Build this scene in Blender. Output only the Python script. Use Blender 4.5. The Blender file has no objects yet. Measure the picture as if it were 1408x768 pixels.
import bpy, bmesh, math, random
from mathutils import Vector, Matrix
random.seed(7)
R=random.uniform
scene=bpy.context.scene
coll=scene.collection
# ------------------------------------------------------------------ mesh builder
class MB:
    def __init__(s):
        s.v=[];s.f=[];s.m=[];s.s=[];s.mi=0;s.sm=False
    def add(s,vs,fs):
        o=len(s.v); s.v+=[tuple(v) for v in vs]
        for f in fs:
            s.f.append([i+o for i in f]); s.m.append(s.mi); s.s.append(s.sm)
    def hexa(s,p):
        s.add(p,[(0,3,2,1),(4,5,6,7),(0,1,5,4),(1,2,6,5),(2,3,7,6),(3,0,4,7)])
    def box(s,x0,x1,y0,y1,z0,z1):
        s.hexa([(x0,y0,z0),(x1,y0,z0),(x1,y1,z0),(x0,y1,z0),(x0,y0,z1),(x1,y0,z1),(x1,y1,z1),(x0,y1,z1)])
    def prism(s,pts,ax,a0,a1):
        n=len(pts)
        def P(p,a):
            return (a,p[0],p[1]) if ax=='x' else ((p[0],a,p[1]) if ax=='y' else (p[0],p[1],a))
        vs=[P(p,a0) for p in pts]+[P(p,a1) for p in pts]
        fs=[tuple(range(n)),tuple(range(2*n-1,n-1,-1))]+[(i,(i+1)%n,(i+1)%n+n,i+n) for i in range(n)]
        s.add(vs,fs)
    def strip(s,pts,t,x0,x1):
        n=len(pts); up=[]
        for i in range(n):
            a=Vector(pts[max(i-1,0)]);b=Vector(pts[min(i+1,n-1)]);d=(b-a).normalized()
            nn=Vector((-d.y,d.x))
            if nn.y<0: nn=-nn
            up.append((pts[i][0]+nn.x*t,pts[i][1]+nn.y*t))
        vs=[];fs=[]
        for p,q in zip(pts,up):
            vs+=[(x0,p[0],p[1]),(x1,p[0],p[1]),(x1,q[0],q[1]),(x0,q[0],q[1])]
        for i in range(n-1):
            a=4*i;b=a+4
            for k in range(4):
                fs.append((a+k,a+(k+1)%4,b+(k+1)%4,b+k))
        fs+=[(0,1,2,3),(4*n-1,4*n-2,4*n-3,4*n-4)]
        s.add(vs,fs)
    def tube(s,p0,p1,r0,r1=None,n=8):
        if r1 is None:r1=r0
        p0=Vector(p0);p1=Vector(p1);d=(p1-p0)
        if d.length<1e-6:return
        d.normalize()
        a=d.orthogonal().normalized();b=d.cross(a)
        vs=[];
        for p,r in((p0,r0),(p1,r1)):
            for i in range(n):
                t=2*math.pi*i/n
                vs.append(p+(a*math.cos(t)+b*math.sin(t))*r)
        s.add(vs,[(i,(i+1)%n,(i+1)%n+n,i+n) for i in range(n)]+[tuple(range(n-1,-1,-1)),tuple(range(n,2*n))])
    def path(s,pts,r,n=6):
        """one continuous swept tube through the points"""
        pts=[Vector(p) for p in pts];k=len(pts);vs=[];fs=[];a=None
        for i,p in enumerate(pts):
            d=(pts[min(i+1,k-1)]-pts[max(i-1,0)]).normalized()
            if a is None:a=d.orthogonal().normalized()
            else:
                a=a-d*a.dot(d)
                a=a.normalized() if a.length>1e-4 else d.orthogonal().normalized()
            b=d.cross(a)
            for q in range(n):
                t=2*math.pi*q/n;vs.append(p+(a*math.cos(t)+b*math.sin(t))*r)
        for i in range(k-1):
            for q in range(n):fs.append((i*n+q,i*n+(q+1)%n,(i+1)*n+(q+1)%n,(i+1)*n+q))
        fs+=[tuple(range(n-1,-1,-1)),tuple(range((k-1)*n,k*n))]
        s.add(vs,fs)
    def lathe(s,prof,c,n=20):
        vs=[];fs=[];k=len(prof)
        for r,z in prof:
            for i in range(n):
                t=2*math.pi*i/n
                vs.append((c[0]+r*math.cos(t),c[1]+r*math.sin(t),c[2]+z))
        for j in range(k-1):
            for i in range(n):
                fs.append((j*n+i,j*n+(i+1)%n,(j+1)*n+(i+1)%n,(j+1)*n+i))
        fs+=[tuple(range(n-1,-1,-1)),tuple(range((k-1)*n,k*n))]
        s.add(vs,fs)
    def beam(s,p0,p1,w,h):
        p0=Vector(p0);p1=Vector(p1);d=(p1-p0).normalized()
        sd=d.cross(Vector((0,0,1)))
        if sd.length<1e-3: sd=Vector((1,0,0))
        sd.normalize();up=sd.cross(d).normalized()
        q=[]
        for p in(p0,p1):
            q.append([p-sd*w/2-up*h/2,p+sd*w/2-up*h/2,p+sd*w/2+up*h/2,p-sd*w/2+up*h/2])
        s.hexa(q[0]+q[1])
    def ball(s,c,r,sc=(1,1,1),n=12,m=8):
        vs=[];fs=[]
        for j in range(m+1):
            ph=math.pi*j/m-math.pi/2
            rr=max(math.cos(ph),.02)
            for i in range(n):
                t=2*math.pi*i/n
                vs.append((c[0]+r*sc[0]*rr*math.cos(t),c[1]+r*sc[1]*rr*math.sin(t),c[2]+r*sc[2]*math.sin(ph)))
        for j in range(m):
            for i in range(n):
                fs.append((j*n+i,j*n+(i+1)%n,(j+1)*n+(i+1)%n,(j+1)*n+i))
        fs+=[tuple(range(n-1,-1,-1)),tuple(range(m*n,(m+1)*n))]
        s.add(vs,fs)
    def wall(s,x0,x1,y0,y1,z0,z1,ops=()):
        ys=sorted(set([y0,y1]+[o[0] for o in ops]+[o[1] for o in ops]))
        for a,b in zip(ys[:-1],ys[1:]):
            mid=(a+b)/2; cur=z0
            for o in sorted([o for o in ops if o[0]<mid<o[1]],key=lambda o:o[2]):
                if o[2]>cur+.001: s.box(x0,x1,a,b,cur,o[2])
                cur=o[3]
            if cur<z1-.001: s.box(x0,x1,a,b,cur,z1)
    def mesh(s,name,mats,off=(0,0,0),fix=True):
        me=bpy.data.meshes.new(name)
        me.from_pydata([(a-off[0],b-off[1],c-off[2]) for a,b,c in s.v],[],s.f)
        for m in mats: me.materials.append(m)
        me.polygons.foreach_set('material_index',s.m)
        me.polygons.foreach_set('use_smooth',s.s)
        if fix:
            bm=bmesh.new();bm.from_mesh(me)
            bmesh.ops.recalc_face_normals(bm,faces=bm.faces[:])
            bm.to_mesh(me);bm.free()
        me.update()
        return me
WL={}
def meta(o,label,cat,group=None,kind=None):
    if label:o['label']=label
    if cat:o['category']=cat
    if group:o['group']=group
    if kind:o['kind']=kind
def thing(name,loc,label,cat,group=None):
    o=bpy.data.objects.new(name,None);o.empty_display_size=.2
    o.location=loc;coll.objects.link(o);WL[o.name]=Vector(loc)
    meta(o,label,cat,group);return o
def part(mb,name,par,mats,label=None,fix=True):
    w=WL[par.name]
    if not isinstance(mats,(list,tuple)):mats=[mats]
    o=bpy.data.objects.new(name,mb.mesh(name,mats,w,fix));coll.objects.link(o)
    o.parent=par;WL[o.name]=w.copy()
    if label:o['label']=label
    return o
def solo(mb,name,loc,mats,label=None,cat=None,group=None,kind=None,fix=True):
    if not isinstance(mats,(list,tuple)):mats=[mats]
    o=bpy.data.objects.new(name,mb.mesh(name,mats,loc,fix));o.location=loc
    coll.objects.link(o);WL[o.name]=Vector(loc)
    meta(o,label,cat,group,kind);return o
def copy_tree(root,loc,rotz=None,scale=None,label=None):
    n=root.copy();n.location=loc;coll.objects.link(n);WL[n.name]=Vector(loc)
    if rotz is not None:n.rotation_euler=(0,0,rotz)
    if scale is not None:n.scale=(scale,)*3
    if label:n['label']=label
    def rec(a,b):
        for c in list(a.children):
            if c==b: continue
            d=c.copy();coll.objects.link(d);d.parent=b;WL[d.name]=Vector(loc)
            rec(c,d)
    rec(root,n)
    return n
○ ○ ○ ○
§ Given exercise
Look through the listing above. Pick out each line with "objects" and copy it.

§ Answer to this problem
Build this scene in Blender. Output only the Python script. Use Blender 4.5. The Blender file has no objects yet. Measure the picture as if it were 1408x768 pixels.
    o=bpy.data.objects.new(name,None);o.empty_display_size=.2
    o.location=loc;coll.objects.link(o);WL[o.name]=Vector(loc)
    o=bpy.data.objects.new(name,mb.mesh(name,mats,w,fix));coll.objects.link(o)
    o=bpy.data.objects.new(name,mb.mesh(name,mats,loc,fix));o.location=loc
    coll.objects.link(o);WL[o.name]=Vector(loc)
    n=root.copy();n.location=loc;coll.objects.link(n);WL[n.name]=Vector(loc)
            d=c.copy();coll.objects.link(d);d.parent=b;WL[d.name]=Vector(loc)